Stored records:

___

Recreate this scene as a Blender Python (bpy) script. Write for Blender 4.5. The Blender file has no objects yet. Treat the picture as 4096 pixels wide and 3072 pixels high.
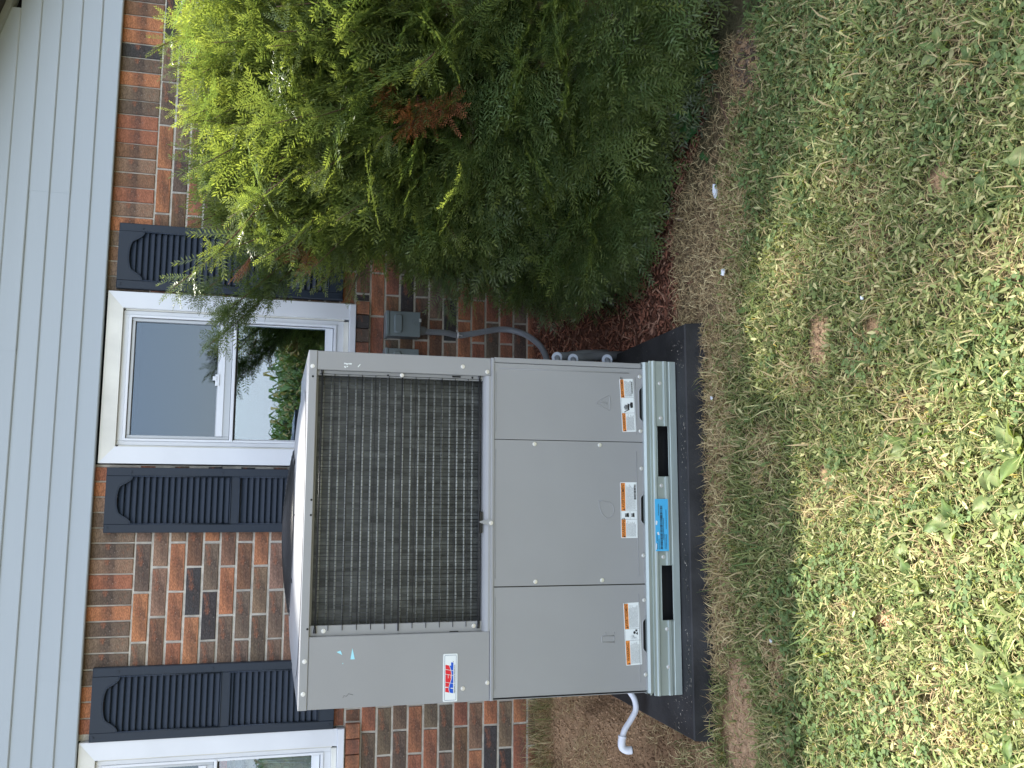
import bpy, math, random
import numpy as np
from mathutils import Vector, Matrix, noise as mnoise

random.seed(7)
rng = np.random.default_rng(7)
S = bpy.context.scene
COL = S.collection
R = math.radians

# ------------------------------------------------------------------ camera
# world: X right along the house wall, Y into the house (brick face at Y=0), Z up.
cam_d = bpy.data.cameras.new('camera')
cam = bpy.data.objects.new('camera', cam_d)
COL.objects.link(cam)
yaw, pit, rol = 0.139, 0.2524, -0.0368
cp = Vector((0.0129, -4.139, 1.4092))
fw = Vector((math.sin(yaw) * math.cos(pit), math.cos(yaw) * math.cos(pit), -math.sin(pit)))
r0 = Vector((math.cos(yaw), -math.sin(yaw), 0))
d0 = fw.cross(r0)
rr = math.cos(rol) * r0 + math.sin(rol) * d0
dd = -math.sin(rol) * r0 + math.cos(rol) * d0
# the phone was held on its side: picture-right is down, picture-up is right
cam.matrix_world = Matrix(((dd.x, rr.x, -fw.x, cp.x), (dd.y, rr.y, -fw.y, cp.y), (dd.z, rr.z, -fw.z, cp.z), (0, 0, 0, 1)))
cam_d.sensor_width = 36
cam_d.lens = 3668 / 4096 * 36
cam_d.clip_start = 0.05
cam_d.clip_end = 1500
S.camera = cam

# ------------------------------------------------------------------ light
SUN = Vector((0.15, 0.47, 1.0)).normalized()
elev = math.asin(SUN.z)
W = bpy.data.worlds.new('World'); S.world = W; W.use_nodes = True
nt = W.node_tree
for n in list(nt.nodes): nt.nodes.remove(n)
out = nt.nodes.new('ShaderNodeOutputWorld'); bg = nt.nodes.new('ShaderNodeBackground')
sky = nt.nodes.new('ShaderNodeTexSky'); sky.sky_type = 'NISHITA'; sky.sun_disc = False
sky.sun_elevation = elev; sky.sun_rotation = math.atan2(SUN.x, SUN.y)
sky.air_density = 1.0; sky.dust_density = .8
tc = nt.nodes.new('ShaderNodeTexCoord'); mp = nt.nodes.new('ShaderNodeMapping')
mp.inputs['Scale'].default_value = (1.2, 1.2, 3.2)
cn = nt.nodes.new('ShaderNodeTexNoise'); cn.inputs['Scale'].default_value = 3.6; cn.inputs['Detail'].default_value = 7; cn.inputs['Roughness'].default_value = .55
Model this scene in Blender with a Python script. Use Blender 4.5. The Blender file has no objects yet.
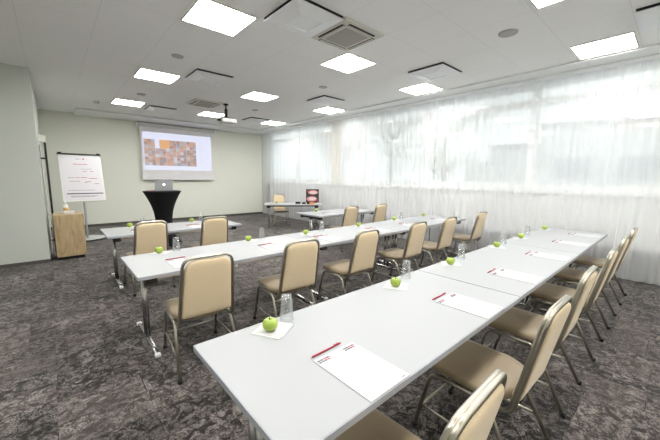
import bpy, bmesh, math, random
from mathutils import Vector, Matrix
random.seed(7)
SC = bpy.context.scene
COL = SC.collection
PI = math.pi

# ------------------------------------------------------------------ helpers
def mat(name, color=(.8, .8, .8), rough=.5, metal=0, spec=.5, emit=None, estr=1, trans=0, ior=1.45, sheen=0, coat=0):
    m = bpy.data.materials.new(name); m.use_nodes = True
    b = m.node_tree.nodes['Principled BSDF']
    b.inputs['Base Color'].default_value = (*color, 1)
    b.inputs['Roughness'].default_value = rough
    b.inputs['Metallic'].default_value = metal
    b.inputs['Specular IOR Level'].default_value = spec
    b.inputs['IOR'].default_value = ior
    b.inputs['Transmission Weight'].default_value = trans
    b.inputs['Sheen Weight'].default_value = sheen
    b.inputs['Coat Weight'].default_value = coat
    if emit:
        b.inputs['Emission Color'].default_value = (*emit, 1)
        b.inputs['Emission Strength'].default_value = estr
    return m

def nd(m, t, **kw):
    n = m.node_tree.nodes.new(t)
    for k, v in kw.items():
        if hasattr(n, k): setattr(n, k, v)
        else: n.inputs[k].default_value = v
    return n
def lk(m, a, b): m.node_tree.links.new(a, b)
def bsdf(m): return m.node_tree.nodes['Principled BSDF']

def ramp(m, stops):
    r = nd(m, 'ShaderNodeValToRGB'); e = r.color_ramp.elements
    while len(e) < len(stops): e.new(.5)
    for el, (p, c) in zip(e, stops):
        el.position = p; el.color = (*c, 1) if len(c) == 3 else c
    return r

def bx(bm, c, s, mi=0, rot=None):
    """box centred at c with full sizes s"""
    x, y, z = [q / 2 for q in s]
    R = rot if rot is not None else Matrix.Identity(3)
    vs = [bm.verts.new(Vector(c) + R @ Vector((sx * x, sy * y, sz * z))) for sx in (-1, 1) for sy in (-1, 1) for sz in (-1, 1)]
    for f in ((0, 1, 3, 2), (4, 6, 7, 5), (0, 4, 5, 1), (2, 3, 7, 6), (0, 2, 6, 4), (1, 5, 7, 3)):
        fc = bm.faces.new([vs[i] for i in f]); fc.material_index = mi
    return bm

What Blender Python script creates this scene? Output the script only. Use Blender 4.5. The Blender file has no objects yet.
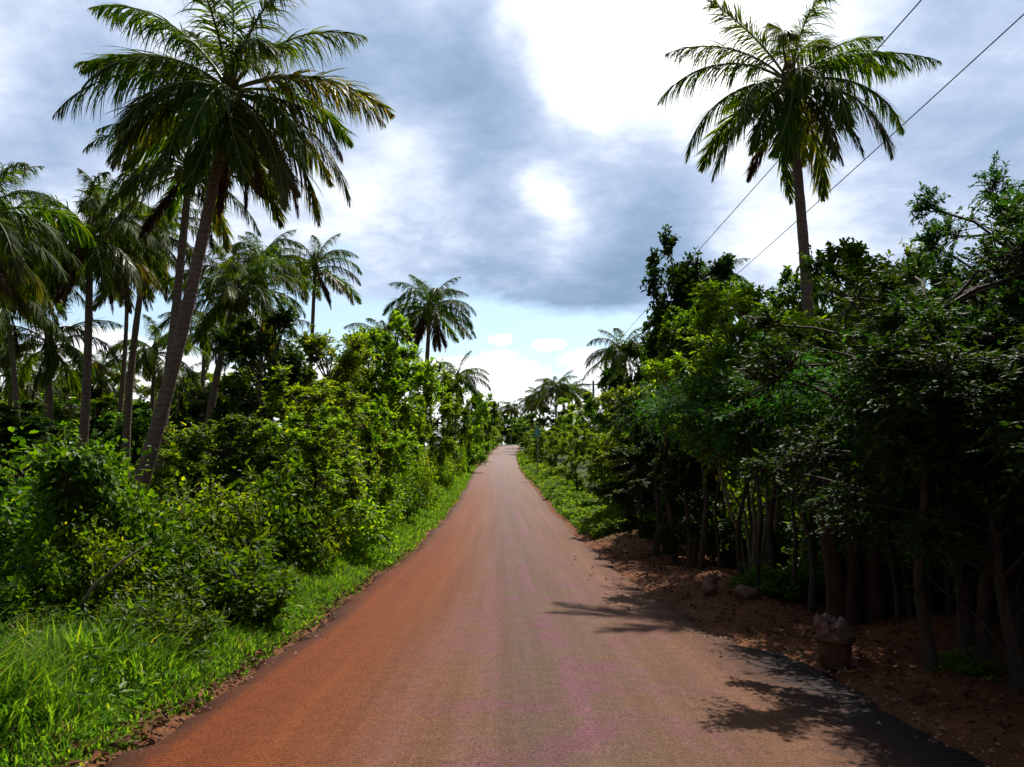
import bpy, math, random
import numpy as np
from mathutils import Vector, Matrix, Euler

R = math.radians
F = 796.0; CAMZ = 1.65; PITCH = math.atan(71.5/796.0)
SUN_AZ, SUN_EL = R(22), R(53)          # azimuth measured from +Y (forward) towards +X (right)
scene = bpy.context.scene
col = scene.collection
rng = np.random.default_rng(7)
random.seed(7)

# ------------------------------------------------------------------ camera maths
def ray(px, py):
    x = (px-512)/F; y = -(py-383.5)/F
    c, s = math.cos(PITCH), math.sin(PITCH)
    return Vector((x, c - y*s, s + y*c))
def pt(px, py, Y):
    r = ray(px, py); k = Y/r.y
    return Vector((r.x*k, Y, CAMZ + r.z*k))

# ------------------------------------------------------------------ terrain
PD = [-60,-10,0,4.5,11,16,23,36,54,81,133,181,215,260,330,500,3000]
PZ = [0.5,.1,0,-.1,-.40,-.58,-.80,-.86,-.52,.1,1.65,3.6,4.35,4.3,3.0,2.0,2.0]
CD = [-60,0,8,20,36,54,81,110,133,160,181,200,225,260,320,500,3000]
CX = [0,0,0.0,-.15,-.42,-.75,-1.45,-1.6,-1.45,-1.2,-.6,1.2,6,18,45,130,1600]
def smooth(xs, ys):
    g = np.arange(-60, 3000, 1.0); v = np.interp(g, xs, ys)
    k = np.exp(-np.linspace(-2,2,9)**2); k /= k.sum()
    vp = np.concatenate([np.full(4, v[0]), v, np.full(4, v[-1])])
    return g, np.convolve(vp, k, 'valid')
GP, VP = smooth(PD, PZ); GC, VC = smooth(CD, CX)
def prof(y): return np.interp(y, GP, VP)
def ctr(y): return np.interp(y, GC, VC)
def half_l(y): return 2.42 + 0.06*np.sin(y*.55) + .04*np.sin(y*1.7+1) + .03*np.sin(y*4.3)
def half_r(y):
    flare = 0.62/(1+np.exp((y-8.0)/.35))
    return 2.30 + flare + .05*np.sin(y*.6+2) + .035*np.sin(y*1.9) + .02*np.sin(y*5.1)
def sstep(a, b, x):
    t = np.clip((x-a)/(b-a), 0, 1); return t*t*(3-2*t)
def gz(x, y):
    x = np.asarray(x, float); y = np.asarray(y, float)
    u = x - ctr(y); z = prof(y)
    l = -u - half_l(y); r = u - half_r(y)
    n = .05*np.sin(x*1.3+y*.7)+.05*np.sin(x*.6-y*1.1+2)+.03*np.sin(x*2.9+y*2.3)
    off = np.where(l > 0, sstep(0,.25,l)*.05 + sstep(.3,1.6,l)*.12 - sstep(2,7,l)*.45 + n*sstep(.2,1.5,l), 0)
    mound = .55*np.exp(-(((u-4.0)/1.3)**2+((y-25)/3.2)**2)) + .22*np.exp(-(((u-3.3)/.7)**2+((y-12)/2.5)**2)) \
          + .3*np.exp(-(((u-4.6)/.7)**2+((y-8.2)/.9)**2))
    off = np.where(r > 0, sstep(0,.3,r)*.03 + mound*sstep(0,.8,r) - sstep(1.5,5,r)*.35 + n*.8*sstep(.2,1.5,r), off)
    inside = (l < 0) & (r < 0)
    off = np.where(inside, -.05, off)
    return z + off - .02
def G(x, y): return float(gz(x, y))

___

**Exercise prompt**
Any pictures should be left out. Reproduce every line from the one holding "What Blender Python" down to the one holding "return Vector((r.x*k, Y, CAMZ + r.z*k))", both of those lines included.

**Result**
What Blender Python script creates this scene? Output the script only. Use Blender 4.5. The Blender file has no objects yet.
import bpy, math, random
import numpy as np
from mathutils import Vector, Matrix, Euler

R = math.radians
F = 796.0; CAMZ = 1.65; PITCH = math.atan(71.5/796.0)
SUN_AZ, SUN_EL = R(22), R(53)          # azimuth measured from +Y (forward) towards +X (right)
scene = bpy.context.scene
col = scene.collection
rng = np.random.default_rng(7)
random.seed(7)

# ------------------------------------------------------------------ camera maths
def ray(px, py):
    x = (px-512)/F; y = -(py-383.5)/F
    c, s = math.cos(PITCH), math.sin(PITCH)
    return Vector((x, c - y*s, s + y*c))
def pt(px, py, Y):
    r = ray(px, py); k = Y/r.y
    return Vector((r.x*k, Y, CAMZ + r.z*k))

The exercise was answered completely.